Tuesday, June 26, 2007

More on Cabbage by bookseller

Ok, I was the person who posted about the cabbage, so I'll try to clarify:

Very lightly creamed cabbage (sauteed with a lot of onion, small amount of cream hard-boiled down) with good balsamic vinegar stirred in at the end off-heat
Assuming you're using a whole head of green cabbage (the hard, round one), shredded fine (knife, rather than food processor -- because I can't find the shredding blade for my food processor -- and cut as for coleslaw, with each shred no wider than 1/3 the width of your index finger). For that amount of cabbage, which will serve 4-6 people, I would use 2 medium-sized yellow onions, cut roughly the same size as the cabbage. I would stir them around in the pan in fat over medium-high heat for a while (15-20 minutes, but stirring only occasionally) until they turned a deep golden brown. Then add in the cabbage, and stir that around for a while; it will wilt down from an unimaginably huge pile to a merely big one; mix it in with the onions.

I would then add in perhaps 1/4 cup of cream. If your pile of cabbage and onions is such that this amount of cream amounts to a drop in a bucket, add more until you can definitely see spoonfuls of liquid cream -- not bowls-full, but what might be left in the cereal bowl after you finish all the cornflakes -- sloshing around on the bottom of the pan. With the lid off, turn the heat up to high; your goal here is to bring the cream to a boil and, by thereby evaporating the water in the cream, thicken the cream to the point where it clings to the cabbage and onion like a glaze. Stir away with your wooden spoon. Taste it -- you might want some salt and, if you're me, quite a bit of freshly ground black pepper. It should taste creamy and rather bland. That's when you stir in perhaps 2 tablespoons of good balsamic vinegar, to slice through the richness of the cream and the blandness of the vegetables and wake up your tongue.

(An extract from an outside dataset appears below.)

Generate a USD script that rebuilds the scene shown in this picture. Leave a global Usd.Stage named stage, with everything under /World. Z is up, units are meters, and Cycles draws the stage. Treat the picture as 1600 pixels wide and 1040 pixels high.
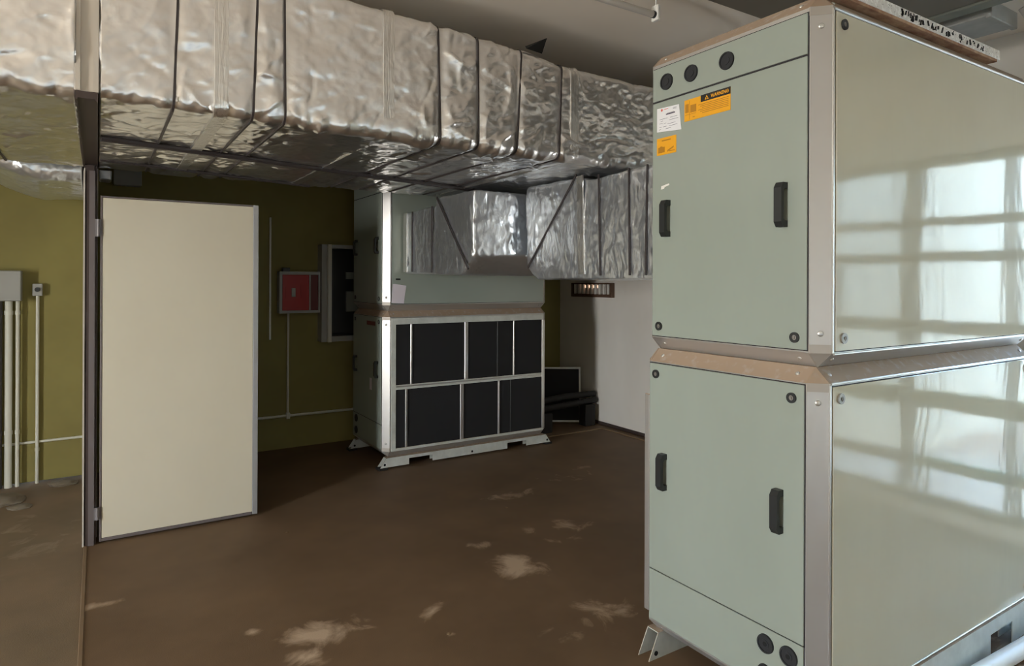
import math, random
import numpy as np, trimesh, usdkit, meshkit
from pxr import Usd, UsdGeom, UsdLux, UsdShade, Gf, Sdf
from shapely.geometry import Polygon, box as sbox
import manifold3d as m3

random.seed(7)
RNG = np.random.default_rng(7)
stage = Usd.Stage.CreateInMemory()
UsdGeom.SetStageUpAxis(stage, UsdGeom.Tokens.z)
UsdGeom.SetStageMetersPerUnit(stage, 1.0)
WORLD = UsdGeom.Xform.Define(stage, '/World')
stage.SetDefaultPrim(WORLD.GetPrim())
L = '/World/Looks'
UsdGeom.Scope.Define(stage, L)

# ------------------------------------------------------------------ camera, sky, window light, exposure
EXPOSURE = 0.7
FPX, YAW, PITCH, ROLL, CY, EYE = 1014.39, 0.567889, -0.000832, -0.003722, 439.28, (0.0, 0.0, 1.6)
cyw, syw = math.cos(YAW), math.sin(YAW)
fw, rt, dn = np.array([syw, cyw, 0.]), np.array([cyw, -syw, 0.]), np.array([0, 0, -1.])
fw, dn = fw * math.cos(PITCH) + dn * math.sin(PITCH), dn * math.cos(PITCH) - fw * math.sin(PITCH)
rt, dn = rt * math.cos(ROLL) + dn * math.sin(ROLL), dn * math.cos(ROLL) - rt * math.sin(ROLL)
cam = UsdGeom.Camera.Define(stage, '/World/camera')
cam.AddTransformOp().Set(Gf.Matrix4d(*rt, 0, *(-dn), 0, *(-fw), 0, *EYE, 1))
cam.CreateHorizontalApertureAttr(36.0)
cam.CreateVerticalApertureAttr(36.0 * 1040 / 1600)
cam.CreateFocalLengthAttr(36.0 * FPX / 1600)
cam.CreateVerticalApertureOffsetAttr(-(520 - CY) / 1600 * 36.0)
cam.CreateFStopAttr(0.0)
cam.CreateExposureAttr(EXPOSURE)

dome = UsdLux.DomeLight.Define(stage, '/World/sky_dome')
dome.CreateIntensityAttr(1.0)
SKY = usdkit.material(stage, L + '/sky', {
    'sky': ('sky_texture', {'sky_type': 'multiple_scattering', 'sun_disc': False, 'sun_elevation': 0.9, 'sun_rotation': 2.4, 'altitude': 200.0, 'aerosol_density': 2.0}),
    'b': ('background_shader', {'strength': 0.95})}, [('sky.color', 'b.color')], surface='b.background')
UsdShade.MaterialBindingAPI.Apply(dome.GetPrim()).Bind(SKY)

sun = UsdLux.DistantLight.Define(stage, '/World/sun')
sun.CreateIntensityAttr(18.0); sun.CreateAngleAttr(0.6); sun.CreateColorAttr(Gf.Vec3f(1.0, 0.9, 0.76))
sun.AddRotateXYZOp().Set((28, 0, -30))     # high, from behind the building: it lights the ground and facade outside

# daylight of the side room's window (the opening stands in wall_left, below)
WL = dict(x=-4.5, y0=1.0, y1=1.8, z0=0.15, z1=2.4)
wl = UsdLux.RectLight.Define(stage, '/World/window_daylight')
wl.CreateWidthAttr(WL['y1'] - WL['y0']); wl.CreateHeightAttr(WL['z1'] - WL['z0'])
wl.CreateIntensityAttr(38.0); wl.CreateColorAttr(Gf.Vec3f(1.0, 0.97, 0.91))
wl.AddTranslateOp().Set((WL['x'] - 0.12, (WL['y0'] + WL['y1']) / 2, (WL['z0'] + WL['z1']) / 2))
wl.AddRotateXYZOp().Set((90, 0, -90))


# ------------------------------------------------------------------ helpers: shapes
def box(x0, x1, y0, y1, z0, z1):
    b = trimesh.creation.box([x1 - x0, y1 - y0, z1 - z0])
    b.apply_translation([(x0 + x1) / 2, (y0 + y1) / 2, (z0 + z1) / 2])
    return b


def cbox(x0, x1, y0, y1, z0, z1, c=0.003):
    """A box with all twelve edges chamfered by c."""
    p = []
    for i in (0, 1):
        for j in (0, 1):
            for k in (0, 1):
                x, y, z = (x0, x1)[i], (y0, y1)[j], (z0, z1)[k]
                sx, sy, sz = (1, -1)[i] * c, (1, -1)[j] * c, (1, -1)[k] * c
                p += [(x, y + sy, z + sz), (x + sx, y, z + sz), (x + sx, y + sy, z)]
    return trimesh.convex.convex_hull(np.array(p))


def cyl(p, q, r, n=20):
    return trimesh.creation.cylinder(radius=r, segment=[p, q], sections=n)


def disc(c, axis, r, t, n=24):
    c, a = np.array(c, float), np.array(axis, float)
    return cyl(c, c + a * t, r, n)


def dome_cap(c, axis, r, h):
    s = trimesh.creation.icosphere(2, 1.0)
    s.apply_scale([r, r, h])
    T = trimesh.geometry.align_vectors([0, 0, 1], axis)
    s.apply_transform(T)
    s.apply_translation(c)
    return s


def ring(c, axis, r0, r1, t):
    a = trimesh.creation.annulus(r_min=r0, r_max=r1, height=t, sections=28)
    a.apply_transform(trimesh.geometry.align_vectors([0, 0, 1], axis))
    a.apply_translation(np.array(c) + np.array(axis) * t / 2)
    return a


def prism(poly, axis, a0, a1):
    """poly: (u, v) points. axis x: (u, v) = (y, z); y: (x, z); z: (x, y)."""
    m = trimesh.creation.extrude_polygon(poly if isinstance(poly, Polygon) else Polygon(poly), a1 - a0, engine='earcut')
    v = np.array(m.vertices)
    if axis == 'x':
        v = np.stack([v[:, 2] + a0, v[:, 0], v[:, 1]], 1)
    elif axis == 'y':
        v = np.stack([v[:, 0], v[:, 2] + a0, v[:, 1]], 1)
    else:
        v = np.stack([v[:, 0], v[:, 1], v[:, 2] + a0], 1)
    m = trimesh.Trimesh(v, m.faces, process=False)
    if m.volume < 0:
        m.invert()
    return m


def cat(*ms):
    return trimesh.util.concatenate(list(ms))


def tube(points, r, n=10):
    p = np.asarray(points, float)
    parts = [cyl(p[i], p[i + 1], r, n) for i in range(len(p) - 1)]
    parts += [trimesh.creation.icosphere(2, r).apply_translation(q) for q in p[1:-1]]
    return cat(*parts)


# ------------------------------------------------------------------ helpers: scene tree
USED = {}


def numbered(parent, name):
    k = (parent, name)
    USED[k] = USED.get(k, -1) + 1
    return f'{parent}/{name}' + (f'_{USED[k]:03d}' if USED[k] else '')


def keys(prim, **kw):
    for k, v in kw.items():
        if v:
            prim.SetCustomDataByKey(k, v)


ORIGIN = {}


def thing(name, origin, label=None, category=None, group=None, kind=None):
    path = numbered('/World', name)
    x = UsdGeom.Xform.Define(stage, path)
    x.AddTranslateOp().Set(tuple(map(float, origin)))
    ORIGIN[path] = np.array(origin, float)
    keys(x.GetPrim(), label=label, category=category, group=group, kind=kind)
    return path


def part(parent, name, mesh, mat, smooth=False, label=None, kind=None):
    """A part of a thing (parent: an Xform) or of a part (parent: a Mesh, whose points share the thing's origin); mesh is in world coordinates."""
    o = ORIGIN[parent]
    if isinstance(mesh, (list, tuple)) and not hasattr(mesh[0], 'vertices'):
        v, f = np.asarray(mesh[0], float) - o, mesh[1]
    else:
        if isinstance(mesh, (list, tuple)):
            mesh = cat(*mesh)
        v, f = np.array(mesh.vertices) - o, np.array(mesh.faces)
    path = numbered(parent, name)
    usdkit.mesh(stage, path, (v, f), M[mat], smooth)
    ORIGIN[path] = o
    keys(stage.GetPrimAtPath(path), label=label, kind=kind)
    return path


def solo(name, mesh, mat, label=None, category=None, group=None, kind=None, smooth=False):
    """A thing that is one mesh, its origin at its base."""
    if isinstance(mesh, (list, tuple)) and hasattr(mesh[0], 'vertices'):
        mesh = cat(*mesh)
    b = mesh.bounds
    o = np.array([b[:, 0].mean(), b[:, 1].mean(), b[0, 2]])
    path = numbered('/World', name)
    m = usdkit.mesh(stage, path, (np.array(mesh.vertices) - o, np.array(mesh.faces)), M[mat], smooth)
    m.AddTranslateOp().Set(tuple(map(float, o)))
    ORIGIN[path] = o
    keys(m.GetPrim(), label=label, category=category, group=group, kind=kind)
    return path


# ------------------------------------------------------------------ materials
M = {}


def S(r, g, b):
    f = lambda c: (c / 255 / 12.92) if c <= 10.3 else ((c / 255 + 0.055) / 1.055) ** 2.4
    return (f(r), f(g), f(b))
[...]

Balsamic is one of those things where you really do get what you pay for. I'd get it at the gourmet store, rather than the supermarket, and buy the oldest stuff you can afford.

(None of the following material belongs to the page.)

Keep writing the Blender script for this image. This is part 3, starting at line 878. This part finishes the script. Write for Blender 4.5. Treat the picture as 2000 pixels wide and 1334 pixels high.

A small amount? How much is a small amount? What does that mean, hard-boiled down? Lid on or lid off? Which is the good balsamic vinegar? How do I know? From the price?

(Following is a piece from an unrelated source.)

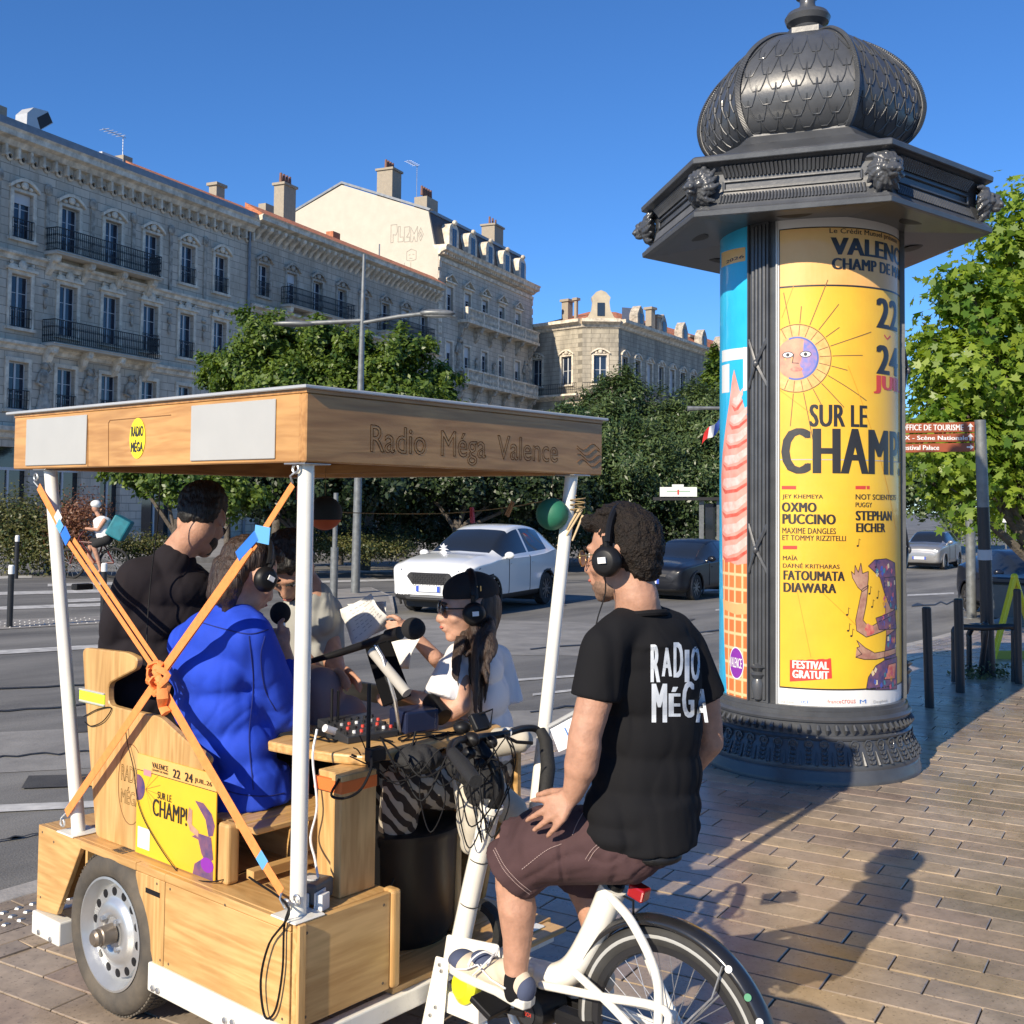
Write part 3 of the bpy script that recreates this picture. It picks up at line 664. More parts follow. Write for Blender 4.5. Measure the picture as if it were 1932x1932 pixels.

ETA "hard boil" meaning bring it to the most vigorous boil your stove will provide, over the highest possible heat, while stirring.

VERY IMPORTANT: Remember, anything with liquid -- stew, soup, vegetables in liquid (like cream), etc. -- the quantities are to your taste, and can always be corrected. If the consistency is too thin, boil the liquid down until it thickens, or use a thickener (flour, cornstarch, arrowroot). If it's too thick, add liquid (water, stock, juice, wine). If it's too salty, either dilute with liquid or cook for a while with a raw potato added; this will absorb the salt. If too much of one thing, balance with another, etc. It's all dependent on what YOU like.

Monday, June 25, 2007

Frozen Martini by Grizzled Adams

On my Quest for the frozen Martini, this one came out mityfine.

4 oz Luksusowa Potato Vodka
2oz Seagram's 102 proof Gin
1oz Martini&Rossie Vermouth
1 oz Olive"juice"
Rim the glass with lime/salt
2 of my famous Anchovie/bluecheese stuffed olives
Slice of lime

Lime slice and olives on a stick

Vodka,Gin,Vermouth,Olive Juice in blender with enough ice to make it frozen............crank that sucker up, install in glass............ENJOY!

Friday, June 22, 2007

What to do with Surplus Lobster by bookseller

But the lobsters won't keep long. Thought? Boil them up, pull out the easy meat (tails and claws), use your biggest cleaver to hack the rest of the lobster, shell and all, into big pices, and freeze them, along with the shells from the lobsters you ate tonight. When you have time, you can use these lobster shells and bodies to make the world's most fabulous lobster stock, which will make wonderful fish soup or lobster bisque or pasta sauce or whatever you like. The meat you pull out now probably won't feed a lot of people as is, but you could make lobster salad (MMMM....lobster rolls) or saute it with some herbs and butter and white wine and maybe some seeded tomato or some sugar-snap peas for a seriously good pasta sauce. You could even mix it into mac and cheese. In any event, the lobster will keep much better -- certainly for a few days -- if it's cooked.